- **Directive**: Transcribe each record below word for word.

Scene script records
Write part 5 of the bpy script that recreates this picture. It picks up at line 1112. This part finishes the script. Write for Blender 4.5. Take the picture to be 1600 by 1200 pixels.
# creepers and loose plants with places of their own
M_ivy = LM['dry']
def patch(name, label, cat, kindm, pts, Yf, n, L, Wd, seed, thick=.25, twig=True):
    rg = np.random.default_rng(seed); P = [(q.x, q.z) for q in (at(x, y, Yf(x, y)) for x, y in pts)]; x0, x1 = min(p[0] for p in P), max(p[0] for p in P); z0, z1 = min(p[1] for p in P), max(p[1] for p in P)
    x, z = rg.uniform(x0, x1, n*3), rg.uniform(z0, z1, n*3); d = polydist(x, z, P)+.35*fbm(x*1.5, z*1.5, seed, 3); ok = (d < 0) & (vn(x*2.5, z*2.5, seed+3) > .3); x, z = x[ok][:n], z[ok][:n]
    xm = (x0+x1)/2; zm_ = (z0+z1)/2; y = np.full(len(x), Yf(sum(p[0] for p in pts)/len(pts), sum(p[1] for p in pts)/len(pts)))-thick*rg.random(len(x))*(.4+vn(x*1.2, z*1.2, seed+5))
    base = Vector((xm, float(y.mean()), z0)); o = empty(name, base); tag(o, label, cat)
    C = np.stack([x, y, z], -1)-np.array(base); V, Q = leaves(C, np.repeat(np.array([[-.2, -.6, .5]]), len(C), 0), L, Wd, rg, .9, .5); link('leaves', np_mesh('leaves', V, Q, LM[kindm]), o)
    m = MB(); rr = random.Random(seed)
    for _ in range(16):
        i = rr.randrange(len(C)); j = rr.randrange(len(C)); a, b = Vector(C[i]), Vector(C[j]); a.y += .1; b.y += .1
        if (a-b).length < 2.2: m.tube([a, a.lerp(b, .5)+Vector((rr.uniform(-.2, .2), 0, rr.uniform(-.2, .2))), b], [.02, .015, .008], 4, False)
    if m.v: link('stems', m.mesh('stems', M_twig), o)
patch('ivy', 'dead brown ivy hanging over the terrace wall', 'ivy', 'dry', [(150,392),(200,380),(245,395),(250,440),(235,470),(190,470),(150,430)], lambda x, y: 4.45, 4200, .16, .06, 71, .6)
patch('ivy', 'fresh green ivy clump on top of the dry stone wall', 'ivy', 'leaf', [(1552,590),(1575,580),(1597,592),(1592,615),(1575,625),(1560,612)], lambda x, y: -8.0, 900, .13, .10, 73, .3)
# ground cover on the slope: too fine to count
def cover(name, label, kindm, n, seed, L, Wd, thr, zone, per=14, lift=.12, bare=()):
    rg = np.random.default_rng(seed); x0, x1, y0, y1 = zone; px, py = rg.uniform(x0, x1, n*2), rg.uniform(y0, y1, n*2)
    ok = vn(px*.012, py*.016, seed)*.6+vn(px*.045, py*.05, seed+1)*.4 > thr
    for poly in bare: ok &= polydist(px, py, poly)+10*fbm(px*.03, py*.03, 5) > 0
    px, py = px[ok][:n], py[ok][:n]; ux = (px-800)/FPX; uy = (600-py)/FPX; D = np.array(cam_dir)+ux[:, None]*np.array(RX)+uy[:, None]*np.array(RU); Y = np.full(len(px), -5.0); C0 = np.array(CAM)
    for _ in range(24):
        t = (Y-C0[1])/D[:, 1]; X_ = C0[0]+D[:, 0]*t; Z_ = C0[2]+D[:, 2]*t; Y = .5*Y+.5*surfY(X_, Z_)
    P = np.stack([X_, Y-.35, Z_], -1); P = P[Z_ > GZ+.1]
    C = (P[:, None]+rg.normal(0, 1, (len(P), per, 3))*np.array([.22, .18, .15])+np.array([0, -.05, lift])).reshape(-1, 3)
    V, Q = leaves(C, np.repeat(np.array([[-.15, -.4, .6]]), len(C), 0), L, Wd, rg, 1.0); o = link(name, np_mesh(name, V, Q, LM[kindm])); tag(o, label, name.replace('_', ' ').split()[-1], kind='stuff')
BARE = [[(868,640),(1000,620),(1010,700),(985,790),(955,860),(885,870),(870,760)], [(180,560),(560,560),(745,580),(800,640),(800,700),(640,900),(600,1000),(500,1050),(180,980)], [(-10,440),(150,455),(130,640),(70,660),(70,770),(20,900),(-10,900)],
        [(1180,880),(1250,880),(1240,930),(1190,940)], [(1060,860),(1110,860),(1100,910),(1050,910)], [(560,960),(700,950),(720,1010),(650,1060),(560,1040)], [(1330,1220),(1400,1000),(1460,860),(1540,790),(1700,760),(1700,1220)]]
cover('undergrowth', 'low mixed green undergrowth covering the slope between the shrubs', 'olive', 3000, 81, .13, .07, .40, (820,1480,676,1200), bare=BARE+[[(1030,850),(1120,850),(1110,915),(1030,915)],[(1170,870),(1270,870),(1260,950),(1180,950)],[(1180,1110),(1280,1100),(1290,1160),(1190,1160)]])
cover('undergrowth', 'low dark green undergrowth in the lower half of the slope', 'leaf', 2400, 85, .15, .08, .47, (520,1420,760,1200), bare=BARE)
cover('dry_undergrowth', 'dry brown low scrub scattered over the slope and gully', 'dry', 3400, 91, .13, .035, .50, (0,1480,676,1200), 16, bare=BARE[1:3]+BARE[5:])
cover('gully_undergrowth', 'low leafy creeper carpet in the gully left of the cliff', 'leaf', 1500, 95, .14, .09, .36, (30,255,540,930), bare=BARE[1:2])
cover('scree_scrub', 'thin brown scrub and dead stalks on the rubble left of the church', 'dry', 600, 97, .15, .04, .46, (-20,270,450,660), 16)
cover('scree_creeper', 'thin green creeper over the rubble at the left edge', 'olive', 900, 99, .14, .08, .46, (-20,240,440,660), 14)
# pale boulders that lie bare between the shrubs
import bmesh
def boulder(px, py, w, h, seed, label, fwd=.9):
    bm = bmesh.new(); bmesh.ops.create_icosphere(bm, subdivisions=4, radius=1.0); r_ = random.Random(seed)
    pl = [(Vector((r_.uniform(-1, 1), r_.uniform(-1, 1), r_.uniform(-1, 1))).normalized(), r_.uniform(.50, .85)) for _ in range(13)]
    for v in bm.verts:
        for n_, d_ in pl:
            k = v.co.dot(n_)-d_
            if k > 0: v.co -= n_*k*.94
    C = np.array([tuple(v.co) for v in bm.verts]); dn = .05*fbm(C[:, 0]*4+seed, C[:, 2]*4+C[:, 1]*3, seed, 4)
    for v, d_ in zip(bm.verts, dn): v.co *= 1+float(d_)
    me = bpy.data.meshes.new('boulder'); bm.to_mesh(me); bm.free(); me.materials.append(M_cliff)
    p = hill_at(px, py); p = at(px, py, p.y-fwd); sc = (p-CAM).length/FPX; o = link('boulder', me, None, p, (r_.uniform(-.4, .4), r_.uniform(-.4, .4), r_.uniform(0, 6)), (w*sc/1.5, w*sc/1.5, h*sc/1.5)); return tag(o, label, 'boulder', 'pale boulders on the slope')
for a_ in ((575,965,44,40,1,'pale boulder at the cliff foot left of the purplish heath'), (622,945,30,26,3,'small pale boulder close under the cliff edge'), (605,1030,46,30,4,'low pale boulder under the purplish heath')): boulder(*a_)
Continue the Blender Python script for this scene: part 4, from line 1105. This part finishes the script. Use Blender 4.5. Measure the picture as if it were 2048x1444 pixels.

- **Correct result**:
Write part 5 of the bpy script that recreates this picture. It picks up at line 1112. This part finishes the script. Write for Blender 4.5. Take the picture to be 1600 by 1200 pixels.
# creepers and loose plants with places of their own
M_ivy = LM['dry']
def patch(name, label, cat, kindm, pts, Yf, n, L, Wd, seed, thick=.25, twig=True):
    rg = np.random.default_rng(seed); P = [(q.x, q.z) for q in (at(x, y, Yf(x, y)) for x, y in pts)]; x0, x1 = min(p[0] for p in P), max(p[0] for p in P); z0, z1 = min(p[1] for p in P), max(p[1] for p in P)
    x, z = rg.uniform(x0, x1, n*3), rg.uniform(z0, z1, n*3); d = polydist(x, z, P)+.35*fbm(x*1.5, z*1.5, seed, 3); ok = (d < 0) & (vn(x*2.5, z*2.5, seed+3) > .3); x, z = x[ok][:n], z[ok][:n]
    xm = (x0+x1)/2; zm_ = (z0+z1)/2; y = np.full(len(x), Yf(sum(p[0] for p in pts)/len(pts), sum(p[1] for p in pts)/len(pts)))-thick*rg.random(len(x))*(.4+vn(x*1.2, z*1.2, seed+5))
    base = Vector((xm, float(y.mean()), z0)); o = empty(name, base); tag(o, label, cat)
    C = np.stack([x, y, z], -1)-np.array(base); V, Q = leaves(C, np.repeat(np.array([[-.2, -.6, .5]]), len(C), 0), L, Wd, rg, .9, .5); link('leaves', np_mesh('leaves', V, Q, LM[kindm]), o)
    m = MB(); rr = random.Random(seed)
    for _ in range(16):
        i = rr.randrange(len(C)); j = rr.randrange(len(C)); a, b = Vector(C[i]), Vector(C[j]); a.y += .1; b.y += .1
        if (a-b).length < 2.2: m.tube([a, a.lerp(b, .5)+Vector((rr.uniform(-.2, .2), 0, rr.uniform(-.2, .2))), b], [.02, .015, .008], 4, False)
    if m.v: link('stems', m.mesh('stems', M_twig), o)
patch('ivy', 'dead brown ivy hanging over the terrace wall', 'ivy', 'dry', [(150,392),(200,380),(245,395),(250,440),(235,470),(190,470),(150,430)], lambda x, y: 4.45, 4200, .16, .06, 71, .6)
patch('ivy', 'fresh green ivy clump on top of the dry stone wall', 'ivy', 'leaf', [(1552,590),(1575,580),(1597,592),(1592,615),(1575,625),(1560,612)], lambda x, y: -8.0, 900, .13, .10, 73, .3)
# ground cover on the slope: too fine to count
def cover(name, label, kindm, n, seed, L, Wd, thr, zone, per=14, lift=.12, bare=()):
    rg = np.random.default_rng(seed); x0, x1, y0, y1 = zone; px, py = rg.uniform(x0, x1, n*2), rg.uniform(y0, y1, n*2)
    ok = vn(px*.012, py*.016, seed)*.6+vn(px*.045, py*.05, seed+1)*.4 > thr
    for poly in bare: ok &= polydist(px, py, poly)+10*fbm(px*.03, py*.03, 5) > 0
    px, py = px[ok][:n], py[ok][:n]; ux = (px-800)/FPX; uy = (600-py)/FPX; D = np.array(cam_dir)+ux[:, None]*np.array(RX)+uy[:, None]*np.array(RU); Y = np.full(len(px), -5.0); C0 = np.array(CAM)
    for _ in range(24):
        t = (Y-C0[1])/D[:, 1]; X_ = C0[0]+D[:, 0]*t; Z_ = C0[2]+D[:, 2]*t; Y = .5*Y+.5*surfY(X_, Z_)
    P = np.stack([X_, Y-.35, Z_], -1); P = P[Z_ > GZ+.1]
    C = (P[:, None]+rg.normal(0, 1, (len(P), per, 3))*np.array([.22, .18, .15])+np.array([0, -.05, lift])).reshape(-1, 3)
    V, Q = leaves(C, np.repeat(np.array([[-.15, -.4, .6]]), len(C), 0), L, Wd, rg, 1.0); o = link(name, np_mesh(name, V, Q, LM[kindm])); tag(o, label, name.replace('_', ' ').split()[-1], kind='stuff')
BARE = [[(868,640),(1000,620),(1010,700),(985,790),(955,860),(885,870),(870,760)], [(180,560),(560,560),(745,580),(800,640),(800,700),(640,900),(600,1000),(500,1050),(180,980)], [(-10,440),(150,455),(130,640),(70,660),(70,770),(20,900),(-10,900)],
        [(1180,880),(1250,880),(1240,930),(1190,940)], [(1060,860),(1110,860),(1100,910),(1050,910)], [(560,960),(700,950),(720,1010),(650,1060),(560,1040)], [(1330,1220),(1400,1000),(1460,860),(1540,790),(1700,760),(1700,1220)]]
cover('undergrowth', 'low mixed green undergrowth covering the slope between the shrubs', 'olive', 3000, 81, .13, .07, .40, (820,1480,676,1200), bare=BARE+[[(1030,850),(1120,850),(1110,915),(1030,915)],[(1170,870),(1270,870),(1260,950),(1180,950)],[(1180,1110),(1280,1100),(1290,1160),(1190,1160)]])
cover('undergrowth', 'low dark green undergrowth in the lower half of the slope', 'leaf', 2400, 85, .15, .08, .47, (520,1420,760,1200), bare=BARE)
cover('dry_undergrowth', 'dry brown low scrub scattered over the slope and gully', 'dry', 3400, 91, .13, .035, .50, (0,1480,676,1200), 16, bare=BARE[1:3]+BARE[5:])
cover('gully_undergrowth', 'low leafy creeper carpet in the gully left of the cliff', 'leaf', 1500, 95, .14, .09, .36, (30,255,540,930), bare=BARE[1:2])
cover('scree_scrub', 'thin brown scrub and dead stalks on the rubble left of the church', 'dry', 600, 97, .15, .04, .46, (-20,270,450,660), 16)
cover('scree_creeper', 'thin green creeper over the rubble at the left edge', 'olive', 900, 99, .14, .08, .46, (-20,240,440,660), 14)
# pale boulders that lie bare between the shrubs
import bmesh
def boulder(px, py, w, h, seed, label, fwd=.9):
    bm = bmesh.new(); bmesh.ops.create_icosphere(bm, subdivisions=4, radius=1.0); r_ = random.Random(seed)
    pl = [(Vector((r_.uniform(-1, 1), r_.uniform(-1, 1), r_.uniform(-1, 1))).normalized(), r_.uniform(.50, .85)) for _ in range(13)]
    for v in bm.verts:
        for n_, d_ in pl:
            k = v.co.dot(n_)-d_
            if k > 0: v.co -= n_*k*.94
    C = np.array([tuple(v.co) for v in bm.verts]); dn = .05*fbm(C[:, 0]*4+seed, C[:, 2]*4+C[:, 1]*3, seed, 4)
    for v, d_ in zip(bm.verts, dn): v.co *= 1+float(d_)
    me = bpy.data.meshes.new('boulder'); bm.to_mesh(me); bm.free(); me.materials.append(M_cliff)
    p = hill_at(px, py); p = at(px, py, p.y-fwd); sc = (p-CAM).length/FPX; o = link('boulder', me, None, p, (r_.uniform(-.4, .4), r_.uniform(-.4, .4), r_.uniform(0, 6)), (w*sc/1.5, w*sc/1.5, h*sc/1.5)); return tag(o, label, 'boulder', 'pale boulders on the slope')
for a_ in ((575,965,44,40,1,'pale boulder at the cliff foot left of the purplish heath'), (622,945,30,26,3,'small pale boulder close under the cliff edge'), (605,1030,46,30,4,'low pale boulder under the purplish heath')): boulder(*a_)
Continue the Blender Python script for this scene: part 4, from line 1105. This part finishes the script. Use Blender 4.5. Measure the picture as if it were 2048x1444 pixels.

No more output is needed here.